— START Data provided —
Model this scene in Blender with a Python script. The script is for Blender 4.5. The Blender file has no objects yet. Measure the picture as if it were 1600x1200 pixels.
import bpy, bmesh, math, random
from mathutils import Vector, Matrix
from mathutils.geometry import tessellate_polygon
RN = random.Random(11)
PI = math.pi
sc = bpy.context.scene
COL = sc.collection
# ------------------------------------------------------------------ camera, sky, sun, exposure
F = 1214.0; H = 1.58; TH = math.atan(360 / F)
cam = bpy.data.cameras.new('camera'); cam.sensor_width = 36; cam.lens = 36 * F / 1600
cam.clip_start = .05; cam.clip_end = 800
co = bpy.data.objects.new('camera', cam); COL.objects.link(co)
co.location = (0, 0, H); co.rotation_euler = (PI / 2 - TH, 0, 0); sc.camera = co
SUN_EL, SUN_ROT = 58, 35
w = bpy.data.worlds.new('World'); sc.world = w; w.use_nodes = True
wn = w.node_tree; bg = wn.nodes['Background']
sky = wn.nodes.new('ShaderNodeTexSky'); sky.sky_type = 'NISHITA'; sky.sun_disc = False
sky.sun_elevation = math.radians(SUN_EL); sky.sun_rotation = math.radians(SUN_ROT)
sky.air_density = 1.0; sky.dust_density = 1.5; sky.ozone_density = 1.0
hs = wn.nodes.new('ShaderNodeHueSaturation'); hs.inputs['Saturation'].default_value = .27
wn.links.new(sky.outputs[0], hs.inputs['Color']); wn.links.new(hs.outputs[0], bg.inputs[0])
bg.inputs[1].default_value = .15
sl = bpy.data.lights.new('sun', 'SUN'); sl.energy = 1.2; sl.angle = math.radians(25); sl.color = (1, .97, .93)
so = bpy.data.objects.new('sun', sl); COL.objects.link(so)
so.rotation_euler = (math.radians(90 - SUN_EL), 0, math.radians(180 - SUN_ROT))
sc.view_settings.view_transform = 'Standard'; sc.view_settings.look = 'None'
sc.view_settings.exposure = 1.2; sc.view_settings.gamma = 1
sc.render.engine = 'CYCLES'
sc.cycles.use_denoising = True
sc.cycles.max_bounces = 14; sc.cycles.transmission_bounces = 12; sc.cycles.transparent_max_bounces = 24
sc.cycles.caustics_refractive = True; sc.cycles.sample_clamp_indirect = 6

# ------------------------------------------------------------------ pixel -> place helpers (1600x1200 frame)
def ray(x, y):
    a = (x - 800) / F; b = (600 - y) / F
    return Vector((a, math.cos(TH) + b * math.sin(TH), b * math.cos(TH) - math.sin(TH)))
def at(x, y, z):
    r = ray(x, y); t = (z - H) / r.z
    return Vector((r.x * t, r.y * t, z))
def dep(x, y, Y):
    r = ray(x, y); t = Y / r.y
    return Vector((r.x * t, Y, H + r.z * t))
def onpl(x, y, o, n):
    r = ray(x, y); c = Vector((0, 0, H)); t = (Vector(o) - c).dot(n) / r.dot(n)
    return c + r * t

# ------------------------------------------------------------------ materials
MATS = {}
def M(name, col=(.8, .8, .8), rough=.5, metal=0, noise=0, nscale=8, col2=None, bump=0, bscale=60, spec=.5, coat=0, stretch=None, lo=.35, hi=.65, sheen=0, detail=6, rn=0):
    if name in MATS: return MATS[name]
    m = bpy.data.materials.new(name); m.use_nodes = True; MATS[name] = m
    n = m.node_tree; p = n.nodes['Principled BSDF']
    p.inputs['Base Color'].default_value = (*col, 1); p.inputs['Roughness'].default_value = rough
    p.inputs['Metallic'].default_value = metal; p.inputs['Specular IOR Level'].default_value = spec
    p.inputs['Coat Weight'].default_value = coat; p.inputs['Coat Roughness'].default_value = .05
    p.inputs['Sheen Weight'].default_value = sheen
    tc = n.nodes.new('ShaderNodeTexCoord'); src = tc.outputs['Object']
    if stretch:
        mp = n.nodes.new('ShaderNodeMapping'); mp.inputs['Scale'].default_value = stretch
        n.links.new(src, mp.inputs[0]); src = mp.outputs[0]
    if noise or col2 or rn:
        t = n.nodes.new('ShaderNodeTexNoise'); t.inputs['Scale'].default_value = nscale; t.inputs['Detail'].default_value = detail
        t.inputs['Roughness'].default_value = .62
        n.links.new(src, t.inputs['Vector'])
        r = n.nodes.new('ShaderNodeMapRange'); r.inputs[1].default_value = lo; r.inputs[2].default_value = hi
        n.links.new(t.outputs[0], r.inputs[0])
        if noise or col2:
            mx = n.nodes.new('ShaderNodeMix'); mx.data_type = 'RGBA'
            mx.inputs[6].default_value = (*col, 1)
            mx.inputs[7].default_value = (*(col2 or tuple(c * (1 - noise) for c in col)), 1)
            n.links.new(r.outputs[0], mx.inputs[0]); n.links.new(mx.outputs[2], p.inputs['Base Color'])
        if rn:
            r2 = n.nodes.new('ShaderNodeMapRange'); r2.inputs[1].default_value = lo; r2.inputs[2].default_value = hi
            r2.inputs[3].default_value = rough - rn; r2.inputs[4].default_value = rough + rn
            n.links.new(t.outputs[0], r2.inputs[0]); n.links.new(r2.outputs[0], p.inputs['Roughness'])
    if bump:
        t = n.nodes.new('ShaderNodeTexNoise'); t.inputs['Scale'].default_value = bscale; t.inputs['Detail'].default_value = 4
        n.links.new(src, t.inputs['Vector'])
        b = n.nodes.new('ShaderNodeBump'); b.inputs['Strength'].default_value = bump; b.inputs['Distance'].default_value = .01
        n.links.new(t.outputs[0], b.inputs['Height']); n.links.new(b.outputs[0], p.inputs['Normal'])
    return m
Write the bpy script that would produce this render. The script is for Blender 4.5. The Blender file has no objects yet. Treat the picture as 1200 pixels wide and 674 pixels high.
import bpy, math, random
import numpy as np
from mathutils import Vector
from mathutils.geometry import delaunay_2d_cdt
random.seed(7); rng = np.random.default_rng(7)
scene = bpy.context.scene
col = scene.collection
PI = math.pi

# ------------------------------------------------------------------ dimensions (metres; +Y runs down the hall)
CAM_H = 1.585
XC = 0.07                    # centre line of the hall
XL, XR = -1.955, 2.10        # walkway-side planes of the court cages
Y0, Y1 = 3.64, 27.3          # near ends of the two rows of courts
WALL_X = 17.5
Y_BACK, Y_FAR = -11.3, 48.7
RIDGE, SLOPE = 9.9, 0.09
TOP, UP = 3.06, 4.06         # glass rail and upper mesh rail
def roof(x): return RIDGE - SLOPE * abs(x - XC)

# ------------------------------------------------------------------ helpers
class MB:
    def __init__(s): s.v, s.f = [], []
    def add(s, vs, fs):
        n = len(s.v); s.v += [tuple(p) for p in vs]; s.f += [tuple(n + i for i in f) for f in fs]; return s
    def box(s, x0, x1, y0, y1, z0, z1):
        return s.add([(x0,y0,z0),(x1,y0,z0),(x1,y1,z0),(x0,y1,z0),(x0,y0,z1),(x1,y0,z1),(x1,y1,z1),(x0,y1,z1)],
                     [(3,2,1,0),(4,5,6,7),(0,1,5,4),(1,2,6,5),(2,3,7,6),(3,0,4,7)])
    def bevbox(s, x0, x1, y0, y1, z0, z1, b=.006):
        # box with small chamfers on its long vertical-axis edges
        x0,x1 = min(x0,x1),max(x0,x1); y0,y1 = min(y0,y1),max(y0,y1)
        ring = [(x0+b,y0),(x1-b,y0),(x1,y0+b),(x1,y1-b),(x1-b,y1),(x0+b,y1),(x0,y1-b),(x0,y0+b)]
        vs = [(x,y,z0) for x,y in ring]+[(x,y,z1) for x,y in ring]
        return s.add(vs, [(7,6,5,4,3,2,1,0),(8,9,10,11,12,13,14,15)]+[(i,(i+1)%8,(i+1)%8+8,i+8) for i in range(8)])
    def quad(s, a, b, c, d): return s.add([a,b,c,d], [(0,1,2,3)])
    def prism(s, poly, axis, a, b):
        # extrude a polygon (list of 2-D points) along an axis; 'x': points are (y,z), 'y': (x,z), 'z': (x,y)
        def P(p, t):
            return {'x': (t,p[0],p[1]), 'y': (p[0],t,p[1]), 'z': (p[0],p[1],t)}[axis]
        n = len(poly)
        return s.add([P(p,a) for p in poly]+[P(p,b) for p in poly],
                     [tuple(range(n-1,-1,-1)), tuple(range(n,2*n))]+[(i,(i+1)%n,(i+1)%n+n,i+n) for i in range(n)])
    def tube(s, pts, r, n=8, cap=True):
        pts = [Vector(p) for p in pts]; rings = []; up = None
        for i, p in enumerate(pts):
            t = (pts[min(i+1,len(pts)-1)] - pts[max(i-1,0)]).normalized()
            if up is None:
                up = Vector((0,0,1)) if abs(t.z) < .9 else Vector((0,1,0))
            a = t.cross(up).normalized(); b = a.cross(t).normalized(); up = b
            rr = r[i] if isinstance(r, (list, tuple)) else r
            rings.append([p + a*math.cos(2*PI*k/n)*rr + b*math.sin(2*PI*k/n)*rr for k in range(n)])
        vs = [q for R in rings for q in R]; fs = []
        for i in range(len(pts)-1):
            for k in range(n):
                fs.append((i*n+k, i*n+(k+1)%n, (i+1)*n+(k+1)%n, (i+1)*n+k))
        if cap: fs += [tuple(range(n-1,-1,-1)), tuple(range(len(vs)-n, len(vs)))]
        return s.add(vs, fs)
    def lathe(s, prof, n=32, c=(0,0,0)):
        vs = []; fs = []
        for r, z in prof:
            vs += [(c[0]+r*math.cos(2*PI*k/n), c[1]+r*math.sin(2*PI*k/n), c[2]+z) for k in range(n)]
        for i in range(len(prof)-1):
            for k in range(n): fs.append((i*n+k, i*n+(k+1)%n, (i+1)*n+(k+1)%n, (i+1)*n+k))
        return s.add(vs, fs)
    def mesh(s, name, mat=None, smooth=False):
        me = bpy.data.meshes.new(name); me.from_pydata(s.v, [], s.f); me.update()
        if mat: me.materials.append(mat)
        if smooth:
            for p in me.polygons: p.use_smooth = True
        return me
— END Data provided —
Exercise details: Filter the records for lines holding the string "this". Copy each one.

Exercise answer:
Model this scene in Blender with a Python script. The script is for Blender 4.5. The Blender file has no objects yet. Measure the picture as if it were 1600x1200 pixels.
Write the bpy script that would produce this render. The script is for Blender 4.5. The Blender file has no objects yet. Treat the picture as 1200 pixels wide and 674 pixels high.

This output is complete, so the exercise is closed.